Sentinel Ag said it has partnered with Nave Analytics to integrate real-time soil moisture and crop water use intelligence into the Sentinel platform, a move aimed at agronomy service providers, ag retailers and large irrigated farming operations seeking tighter control over water and nitrogen inputs.
Beginning in 2026, Sentinel will incorporate Nave Analytics’ fully remote, sensor-free soil moisture and crop water use data into its platform, enabling field-level irrigation scheduling and nitrogen management without the need for additional hardware. The new capabilities will be offered through Sentinel’s Irrigation and Complete tiers.
The companies said the integration is designed to help growers and their advisers reduce nitrogen losses, improve water-use efficiency and respond more quickly to changing field conditions—an increasingly important objective as fertilizer prices remain elevated and irrigation water allocations tighten across many agricultural regions.
Jackson Stansell, founder and chief executive of Sentinel Ag, said the partnership strengthens Sentinel’s core nitrogen decision tools by adding a clearer picture of how water is moving through the soil profile. “By combining soil moisture and crop water use data directly with nitrogen recommendations, we can support more precise, in-season decisions,” he said.

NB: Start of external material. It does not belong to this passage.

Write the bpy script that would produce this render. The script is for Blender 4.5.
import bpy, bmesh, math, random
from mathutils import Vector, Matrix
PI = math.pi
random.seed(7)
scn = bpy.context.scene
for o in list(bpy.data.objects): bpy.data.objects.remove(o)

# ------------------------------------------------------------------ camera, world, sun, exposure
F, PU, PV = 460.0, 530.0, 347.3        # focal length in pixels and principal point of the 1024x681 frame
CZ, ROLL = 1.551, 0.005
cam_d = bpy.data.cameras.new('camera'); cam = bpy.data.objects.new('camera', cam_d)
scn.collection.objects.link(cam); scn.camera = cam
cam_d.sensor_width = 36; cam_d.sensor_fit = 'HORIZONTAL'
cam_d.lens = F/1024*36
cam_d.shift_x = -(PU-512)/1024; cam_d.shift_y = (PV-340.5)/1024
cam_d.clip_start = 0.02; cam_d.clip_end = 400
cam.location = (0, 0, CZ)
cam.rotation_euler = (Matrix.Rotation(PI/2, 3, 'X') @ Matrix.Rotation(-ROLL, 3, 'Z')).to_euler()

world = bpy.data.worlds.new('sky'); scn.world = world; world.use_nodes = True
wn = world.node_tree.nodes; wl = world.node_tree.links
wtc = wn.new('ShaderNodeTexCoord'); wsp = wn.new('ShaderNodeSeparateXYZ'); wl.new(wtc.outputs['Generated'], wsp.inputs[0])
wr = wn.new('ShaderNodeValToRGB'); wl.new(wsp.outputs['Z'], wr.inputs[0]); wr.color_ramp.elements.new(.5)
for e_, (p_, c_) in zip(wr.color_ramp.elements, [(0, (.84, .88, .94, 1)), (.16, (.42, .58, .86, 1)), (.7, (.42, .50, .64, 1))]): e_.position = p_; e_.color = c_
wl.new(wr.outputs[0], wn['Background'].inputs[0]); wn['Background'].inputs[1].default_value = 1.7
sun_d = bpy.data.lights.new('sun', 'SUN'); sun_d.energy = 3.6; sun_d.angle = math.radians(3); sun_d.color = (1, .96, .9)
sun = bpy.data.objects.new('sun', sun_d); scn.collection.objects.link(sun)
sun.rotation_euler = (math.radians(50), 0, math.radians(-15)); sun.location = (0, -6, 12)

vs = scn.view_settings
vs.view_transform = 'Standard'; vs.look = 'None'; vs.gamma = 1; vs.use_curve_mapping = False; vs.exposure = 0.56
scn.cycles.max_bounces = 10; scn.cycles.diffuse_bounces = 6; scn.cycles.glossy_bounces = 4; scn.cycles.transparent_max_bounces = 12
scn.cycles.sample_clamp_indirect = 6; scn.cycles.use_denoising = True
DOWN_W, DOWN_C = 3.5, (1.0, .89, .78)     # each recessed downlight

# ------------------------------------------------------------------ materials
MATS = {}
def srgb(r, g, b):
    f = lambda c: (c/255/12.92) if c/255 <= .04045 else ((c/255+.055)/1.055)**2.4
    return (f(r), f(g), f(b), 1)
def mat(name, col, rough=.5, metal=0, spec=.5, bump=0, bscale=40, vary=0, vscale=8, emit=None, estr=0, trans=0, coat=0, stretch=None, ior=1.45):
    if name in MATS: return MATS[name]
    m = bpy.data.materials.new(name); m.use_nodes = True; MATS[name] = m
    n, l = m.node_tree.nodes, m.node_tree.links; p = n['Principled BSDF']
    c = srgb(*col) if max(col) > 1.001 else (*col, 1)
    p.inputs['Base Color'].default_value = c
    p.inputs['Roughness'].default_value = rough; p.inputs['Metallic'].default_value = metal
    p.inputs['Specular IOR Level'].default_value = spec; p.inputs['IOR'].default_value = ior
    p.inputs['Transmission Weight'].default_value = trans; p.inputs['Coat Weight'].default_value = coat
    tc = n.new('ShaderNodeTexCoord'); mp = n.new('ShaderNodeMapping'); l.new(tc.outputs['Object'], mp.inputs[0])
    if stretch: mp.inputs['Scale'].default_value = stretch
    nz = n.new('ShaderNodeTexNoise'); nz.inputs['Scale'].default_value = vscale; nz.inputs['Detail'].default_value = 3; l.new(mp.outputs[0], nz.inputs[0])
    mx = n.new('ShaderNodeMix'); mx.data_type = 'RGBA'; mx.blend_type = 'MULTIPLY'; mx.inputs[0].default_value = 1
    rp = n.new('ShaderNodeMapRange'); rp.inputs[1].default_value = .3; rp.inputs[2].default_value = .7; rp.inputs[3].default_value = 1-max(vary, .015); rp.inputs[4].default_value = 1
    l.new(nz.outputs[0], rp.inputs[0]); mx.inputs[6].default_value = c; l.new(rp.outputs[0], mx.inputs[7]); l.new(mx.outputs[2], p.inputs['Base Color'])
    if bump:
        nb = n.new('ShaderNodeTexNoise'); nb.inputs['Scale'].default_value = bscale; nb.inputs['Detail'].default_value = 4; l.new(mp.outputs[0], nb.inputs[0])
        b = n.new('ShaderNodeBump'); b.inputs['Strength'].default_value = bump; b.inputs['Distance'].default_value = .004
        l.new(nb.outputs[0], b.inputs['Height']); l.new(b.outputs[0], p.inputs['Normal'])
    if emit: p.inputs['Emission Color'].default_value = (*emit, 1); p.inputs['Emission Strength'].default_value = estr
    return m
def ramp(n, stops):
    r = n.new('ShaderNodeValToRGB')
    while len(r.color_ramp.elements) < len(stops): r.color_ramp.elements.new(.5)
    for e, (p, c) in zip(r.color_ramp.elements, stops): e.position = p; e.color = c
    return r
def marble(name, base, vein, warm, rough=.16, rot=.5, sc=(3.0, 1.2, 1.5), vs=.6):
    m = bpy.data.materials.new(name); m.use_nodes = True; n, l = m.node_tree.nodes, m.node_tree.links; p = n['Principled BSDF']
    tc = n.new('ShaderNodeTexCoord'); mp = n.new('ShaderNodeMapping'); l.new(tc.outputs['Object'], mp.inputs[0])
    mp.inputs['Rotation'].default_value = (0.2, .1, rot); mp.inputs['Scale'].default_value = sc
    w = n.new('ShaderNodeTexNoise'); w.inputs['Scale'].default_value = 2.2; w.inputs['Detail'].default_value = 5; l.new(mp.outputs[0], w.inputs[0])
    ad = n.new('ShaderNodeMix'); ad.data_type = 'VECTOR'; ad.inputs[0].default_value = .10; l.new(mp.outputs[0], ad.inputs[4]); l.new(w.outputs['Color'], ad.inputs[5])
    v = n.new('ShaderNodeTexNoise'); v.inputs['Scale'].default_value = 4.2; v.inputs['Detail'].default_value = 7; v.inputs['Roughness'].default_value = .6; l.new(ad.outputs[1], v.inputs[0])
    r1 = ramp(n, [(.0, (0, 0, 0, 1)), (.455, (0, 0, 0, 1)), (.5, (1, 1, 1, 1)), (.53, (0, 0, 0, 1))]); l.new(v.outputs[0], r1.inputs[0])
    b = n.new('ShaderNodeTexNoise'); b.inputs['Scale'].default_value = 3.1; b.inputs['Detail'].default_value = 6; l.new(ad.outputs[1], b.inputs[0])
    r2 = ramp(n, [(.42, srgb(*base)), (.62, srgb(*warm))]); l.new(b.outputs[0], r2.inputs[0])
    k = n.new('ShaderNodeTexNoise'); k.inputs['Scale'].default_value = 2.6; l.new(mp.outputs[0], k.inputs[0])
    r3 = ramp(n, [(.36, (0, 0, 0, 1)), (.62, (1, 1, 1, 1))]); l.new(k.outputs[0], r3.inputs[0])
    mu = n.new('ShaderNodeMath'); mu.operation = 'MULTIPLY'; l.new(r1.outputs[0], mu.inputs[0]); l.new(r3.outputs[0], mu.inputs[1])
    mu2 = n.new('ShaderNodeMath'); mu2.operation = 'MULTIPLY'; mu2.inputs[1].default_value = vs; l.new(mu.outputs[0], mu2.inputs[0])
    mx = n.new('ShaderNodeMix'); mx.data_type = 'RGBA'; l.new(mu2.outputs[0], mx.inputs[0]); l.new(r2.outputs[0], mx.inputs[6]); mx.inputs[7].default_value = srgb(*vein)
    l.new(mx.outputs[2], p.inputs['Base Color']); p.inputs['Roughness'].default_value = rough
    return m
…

The platform will deliver spatial maps, trendlines and forecasts covering soil water content, crop water use, water stress and leaching risk across both irrigated and rainfed systems. Sentinel plans to embed these insights into its nitrogen models and irrigation decision-support workflows used by agronomists and growers.
Nave Analytics, whose technology relies on daily remote analytics rather than in-field sensors, said the collaboration expands access to precision irrigation tools at scale. Jessica Korinek, co-founder and chief executive of Nave Analytics, said the integration reflects a shared focus on making advanced water and nutrient management more broadly accessible. “Partnering with Sentinel allows us to reach more growers with cost-effective analytics that improve input efficiency,” she said.
Industry participants have increasingly emphasized the interaction between water management and nitrogen performance, as excess irrigation can increase leaching risk while water stress can limit nutrient uptake. Regulators and downstream buyers have also intensified scrutiny of water quality and fertilizer use, raising the stakes for data-driven input decisions.
The integrated capabilities are scheduled for release in February 2026 and will be demonstrated at Sentinel Ag’s Sentry Network Summit on January 23, 2026, in Omaha, Nebraska. Additional functionality is planned ahead of the 2027 North American growing season.
Sentinel Ag, headquartered in Ithaca, Nebraska, provides data-driven nitrogen management solutions using near-daily satellite imagery and agronomic data. Nave Analytics specializes in remote soil moisture and irrigation intelligence designed to operate without physical sensors in the field.